Michael Connelly came highly recommended. Stephen King, an author I respect, seems to tout Connelly’s work every chance he gets. Amy’s brother has an entire shelf of autographed books by Connelly. And The Lincoln Lawyer was made into a fairly well received movie earlier this year. So I decided to give him a chance.

And what do you know? He’s not bad. The Lincoln Lawyer certainly towers above anything I’ve read by Lee Child and I found it meatier than the Carl Hiaasen novel I read earlier this year. It’s not perfect. The characters tend toward stock figures, albeit fairly well-drawn stock figures, but the novel has three things about it that work very much in its favor.

The first is that Connelly clearly knows a great deal about how the law works, and not just the textbook way in which the justice system is supposed to function, but the way it functions in practice, with lawyers making shady deals and pulling the wool over their client’s eyes with legalistic sleight of hand. Judging from the acknowledgments at the end, this isn’t because Connelly has any law experience of his own but because he interviewed a lot of lawyers and even, yes, judges before he wrote this book. (It’s also possible that Connelly is very good at making up the kind of things that people are talking about when they say “you can’t make that stuff up.”)

The second is that he has a very good plot twist that goes off almost exactly in the middle of the novel, one that completely turns the story around and lets the reader know that the story they thought they were going to read is quite the opposite of the story they’re actually going to get.

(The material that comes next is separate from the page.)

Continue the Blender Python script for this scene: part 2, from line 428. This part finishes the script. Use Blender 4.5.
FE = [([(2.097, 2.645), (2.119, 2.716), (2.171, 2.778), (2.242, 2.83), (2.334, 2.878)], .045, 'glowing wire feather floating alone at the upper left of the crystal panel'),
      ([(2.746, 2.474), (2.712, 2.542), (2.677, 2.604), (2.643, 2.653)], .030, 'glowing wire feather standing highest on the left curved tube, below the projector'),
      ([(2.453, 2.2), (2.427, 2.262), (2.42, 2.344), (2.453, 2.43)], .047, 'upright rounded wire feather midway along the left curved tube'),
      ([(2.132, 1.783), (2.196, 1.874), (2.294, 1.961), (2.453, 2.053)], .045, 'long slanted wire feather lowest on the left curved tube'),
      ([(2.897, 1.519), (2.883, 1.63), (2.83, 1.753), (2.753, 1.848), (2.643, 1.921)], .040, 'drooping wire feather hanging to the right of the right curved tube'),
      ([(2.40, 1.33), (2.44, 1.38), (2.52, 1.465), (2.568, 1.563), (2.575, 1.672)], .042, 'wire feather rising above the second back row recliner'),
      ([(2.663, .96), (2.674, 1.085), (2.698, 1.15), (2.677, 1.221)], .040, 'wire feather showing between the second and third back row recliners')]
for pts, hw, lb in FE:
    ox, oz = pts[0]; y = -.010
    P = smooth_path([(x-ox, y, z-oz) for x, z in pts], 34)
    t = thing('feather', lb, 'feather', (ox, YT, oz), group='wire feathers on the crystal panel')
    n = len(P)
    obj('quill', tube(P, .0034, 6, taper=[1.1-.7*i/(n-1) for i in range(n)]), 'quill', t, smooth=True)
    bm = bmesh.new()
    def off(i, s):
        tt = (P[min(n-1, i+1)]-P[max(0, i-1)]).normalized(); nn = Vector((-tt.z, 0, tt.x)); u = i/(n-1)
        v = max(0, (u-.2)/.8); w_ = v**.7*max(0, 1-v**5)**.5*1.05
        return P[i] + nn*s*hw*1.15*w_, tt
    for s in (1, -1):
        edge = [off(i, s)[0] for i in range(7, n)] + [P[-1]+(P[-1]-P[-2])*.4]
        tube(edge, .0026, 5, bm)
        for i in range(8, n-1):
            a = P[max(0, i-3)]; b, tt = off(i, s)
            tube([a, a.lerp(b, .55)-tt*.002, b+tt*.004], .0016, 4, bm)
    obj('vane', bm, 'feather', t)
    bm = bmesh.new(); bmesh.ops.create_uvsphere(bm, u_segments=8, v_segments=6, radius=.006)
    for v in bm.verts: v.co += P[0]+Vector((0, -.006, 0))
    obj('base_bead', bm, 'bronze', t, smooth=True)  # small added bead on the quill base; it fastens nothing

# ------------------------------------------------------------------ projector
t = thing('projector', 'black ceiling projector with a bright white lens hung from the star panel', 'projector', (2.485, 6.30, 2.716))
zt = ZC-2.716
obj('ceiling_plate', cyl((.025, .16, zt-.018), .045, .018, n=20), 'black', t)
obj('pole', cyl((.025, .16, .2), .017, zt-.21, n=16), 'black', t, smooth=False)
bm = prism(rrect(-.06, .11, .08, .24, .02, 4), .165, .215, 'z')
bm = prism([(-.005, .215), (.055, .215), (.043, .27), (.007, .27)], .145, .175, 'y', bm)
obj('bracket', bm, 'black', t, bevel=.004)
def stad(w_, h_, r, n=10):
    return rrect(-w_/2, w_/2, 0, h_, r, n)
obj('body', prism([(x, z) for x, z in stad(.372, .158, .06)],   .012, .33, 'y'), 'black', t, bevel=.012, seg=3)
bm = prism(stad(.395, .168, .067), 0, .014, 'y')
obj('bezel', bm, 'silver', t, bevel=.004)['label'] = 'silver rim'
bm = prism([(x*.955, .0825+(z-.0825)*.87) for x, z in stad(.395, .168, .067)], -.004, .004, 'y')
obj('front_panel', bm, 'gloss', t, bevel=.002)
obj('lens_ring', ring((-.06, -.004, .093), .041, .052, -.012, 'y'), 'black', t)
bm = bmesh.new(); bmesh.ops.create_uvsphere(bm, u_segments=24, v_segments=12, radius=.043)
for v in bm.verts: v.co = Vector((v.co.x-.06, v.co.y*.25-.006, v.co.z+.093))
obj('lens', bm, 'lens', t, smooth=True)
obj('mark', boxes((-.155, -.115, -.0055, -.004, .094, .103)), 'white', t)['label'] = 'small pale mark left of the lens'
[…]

The third is the main character, Mickey Haller, who narrates the novel in the first person. This was the first in a series of novels that Connelly has been writing about Haller, a sleazebag criminal lawyer who discovers belatedly that he has a conscience. It’s Haller who tells the reader about all the shady tricks that lawyers play and Haller who rises above the stock character threshold. Not that some genre cliches don’t slip into Haller’s life. He has the requisite ex-wife who chides him about not spending enough time with his daughter, with the twist that the ex-wife is also a prosecutor who he sometimes faces off against in court.

The Lincoln Lawyer is a fast, entertaining read and if I were still in my 20s I’d probably decide that Connelly is the sort of writer I could read several books by in a day. But, seriously, who over the age of 30 has the time or the attention span for that kind of thing? I know I don’t.